Amadou Ndiaye : Avant, c’était les plus faibles qui allaient dans les écoles privées. L’école privée était le dépotoir d’élèves faibles, ceux qui n’avaient pas réussi au public. Les meilleurs enseignants étaient dans le public. Les enseignants du privé en général n’avaient pas de diplôme. C’était des produits de l’école privée catholique. La dégradation de la qualité de l’enseignement dans l’école publique est due à plusieurs facteurs. Nous avons constaté qu’il y a eu la suppression des écoles normales. Les écoles normales Demba Diop, Germaine le Golfe, William Ponty, n’existent plus. Tout dernièrement, les centres de formation pédagogiques ont été supprimés. Il faut qu’il y ait des cadres de formation pour les enseignants pour qu’on ait des enseignants de qualité.

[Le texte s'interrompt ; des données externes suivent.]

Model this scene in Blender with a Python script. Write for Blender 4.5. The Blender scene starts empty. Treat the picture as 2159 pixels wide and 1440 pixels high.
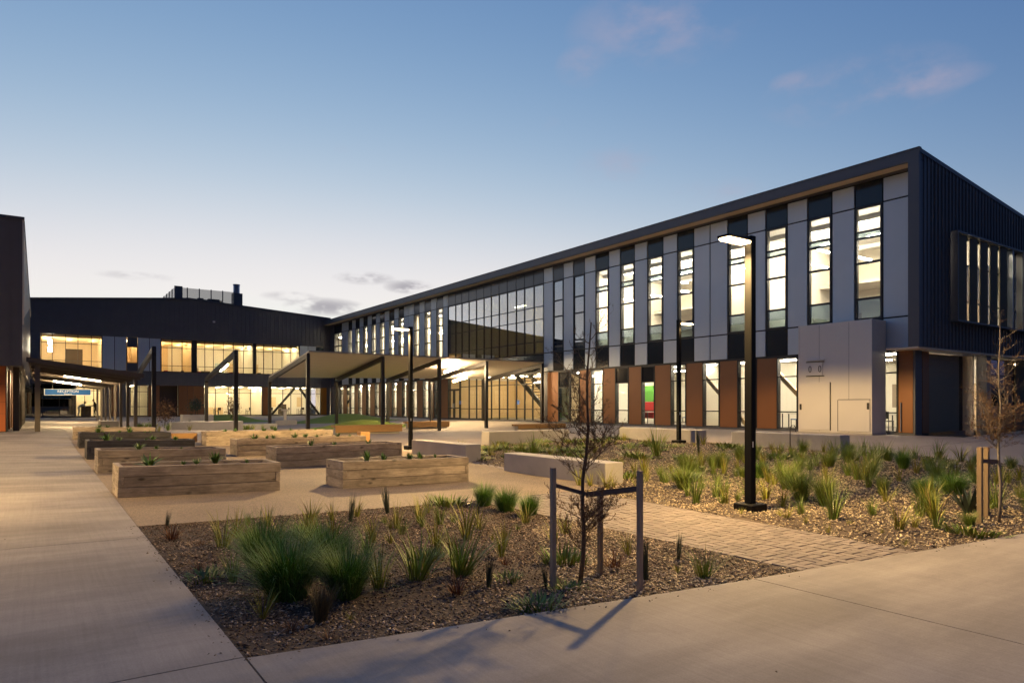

Selon certains observateurs, le métier d’enseignant n’est plus une vocation mais une nécessité ? Qu’en pensez-vous ?
M. Ndoye : En tout cas ce qui est sûr, c’est que les gens qui sortaient de l’école normale William Ponty ou de celle des jeunes filles avaient choisi le métier d’enseignant.

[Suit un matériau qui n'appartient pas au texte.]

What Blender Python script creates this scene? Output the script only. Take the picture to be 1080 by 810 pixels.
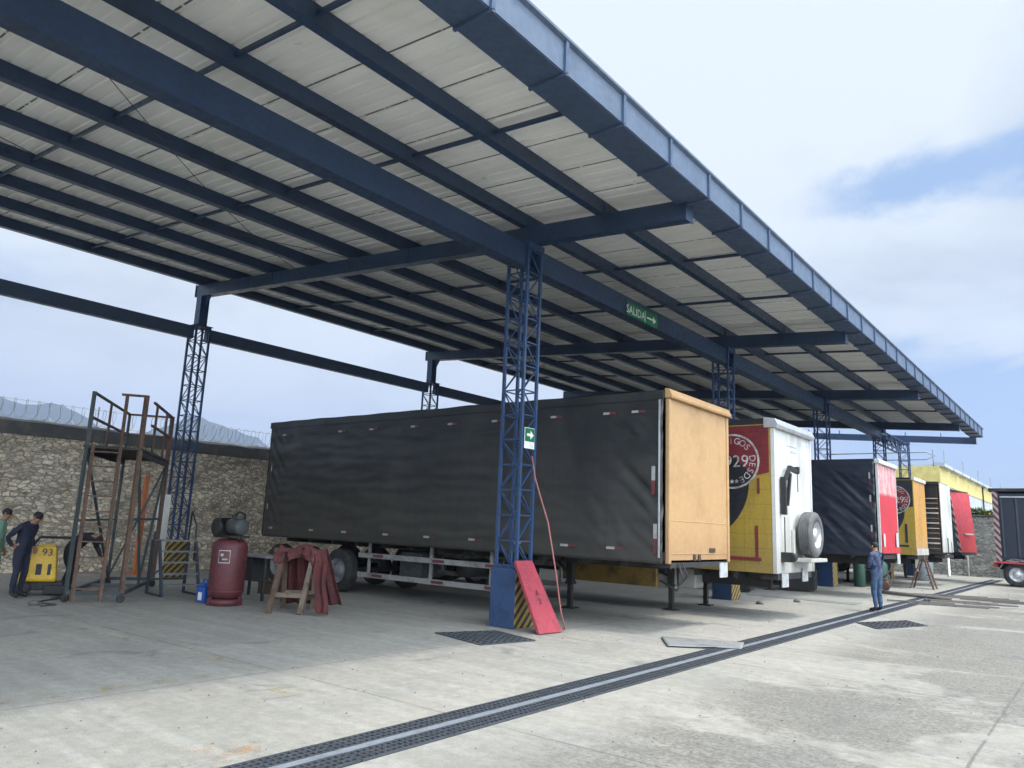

Amadou Ndiaye : Nous en tout cas, nous étions 40 élèves dans notre promotion à l’école William Ponty en 1967. C’était les 40 meilleurs élèves des classes de troisième.
Que faut-il faire pour redorer le blason de l’école publique ?
M. Ndoye : D’abord, il faut que les gens que l’on recrute soient des enseignants de vocation. Qu’on dépasse la situation actuelle où les jeunes se ruent vers l’enseignement quand ils ne peuvent pas trouver autre chose. Et pour cela, il faudrait aussi revaloriser le métier de l’enseignant. Créer un cadre plus adéquat et rendre les écoles plus attractives. Faire de sorte que l’enseignant ne lorgne plus à gauche ou à droite pour trouver mieux que la situation qu’il vit. Des enseignants apaisés dans ce qu’ils font. Et aussi stabiliser le système.
Amadou Ndiaye : Il faut aussi canaliser le mouvement syndical. 30 à 50 syndicats, chacun tirant de son côté, c’est inadmissible. Ils ne défendent plus les intérêts matériels du travailleur mais leurs propres intérêts. A la direction des ressources humaines du ministère de l’Education, chaque syndicat envoie deux permanents et c’est souvent les deux enseignants les plus chevronnés. Avec 50 syndicats, ça fait 100 enseignants qui vont se reposer au ministère. Or, nous avons des classes fermées faute de maîtres. Pourquoi on leur permet cette brèche-là.
L’on parle du privé comme si tout allait bien. Mais il y a aussi des problèmes dans ce sous-secteur…
Amadou Ndiaye et M. Ndoye (réponses simultanées) : Il y a une floraison d’écoles privées. Il faudrait qu’on soit plus regardant sur l’autorisation qu’on accorde aux écoles privées. Aujourd’hui, il suffit de déposer une demande d’autorisation, avant même l’accord de l’autorité, on fonctionne. Il y a des écoles qui ne valent rien. Il faut un contrôle strict pour identifier qui gère et qui enseigne dans telle ou telle école et surtout qu’est-ce qu’on enseigne. Le secteur de l’enseignement est large, chacun peut y avoir son lopin. Mais il faut qu’il soit normé.
N’est-il pas temps que le privé arrête d’utiliser le personnel du public ?
Amadou Ndiaye : Je pense que c’est l’Etat qui doit former le personnel enseignant, quitte à demander aux privées d’en recruter, s’il en a assez. Nous, à Yavuz Selim, nous nous sommes rapprochés du Fastef pour voir comment recruter parmi les diplômés que l’Etat n’a pas embauchés.
M. Ndoye : Nous avons envoyé une correspondance au doyen de la FASTEF pour lui demander de nous envoyer dans toutes les disciplines, les enseignants qui n’ont pas été recrutés. Nous attendons la réponse.
L’Etat du Sénégal cherche à orienter ses élèves vers les matières scientifiques. Vous, à Yavuz Selim, qu’est-ce que vous faites pour accompagner cette politique ?
M. Ndoye : A l’ origine, Yavuz Selim était une école scientifique. Nous avons fonctionné pendant plusieurs années sans avoir des séries littéraires. Mais depuis 5 à 6 années, nous avons ouvert des séries littéraires pour équilibrer. Il y a des élèves qui montrent qu’ils ont des dispositions dans les séries littéraires, il ne faut pas aussi les condamner. D’ailleurs, au concours général, nous avons des prix dans toutes les matières.
Amadou Ndiaye : Nous essayons de donner aux élèves beaucoup plus de dispositions dans les mathématiques en leurs faisant faire des cours scientifiques en anglais en plus des enseignements en français.
M. Ndoye : L’autre but de cet enseignement est aussi de préparer nos élèves à intégrer les universités des pays anglophones sans difficulté. En somme, si nous faisons le décompte, nous avons plus de matières scientifiques que de littéraires. Mais nous essayons aussi d’équilibrer depuis quelques années.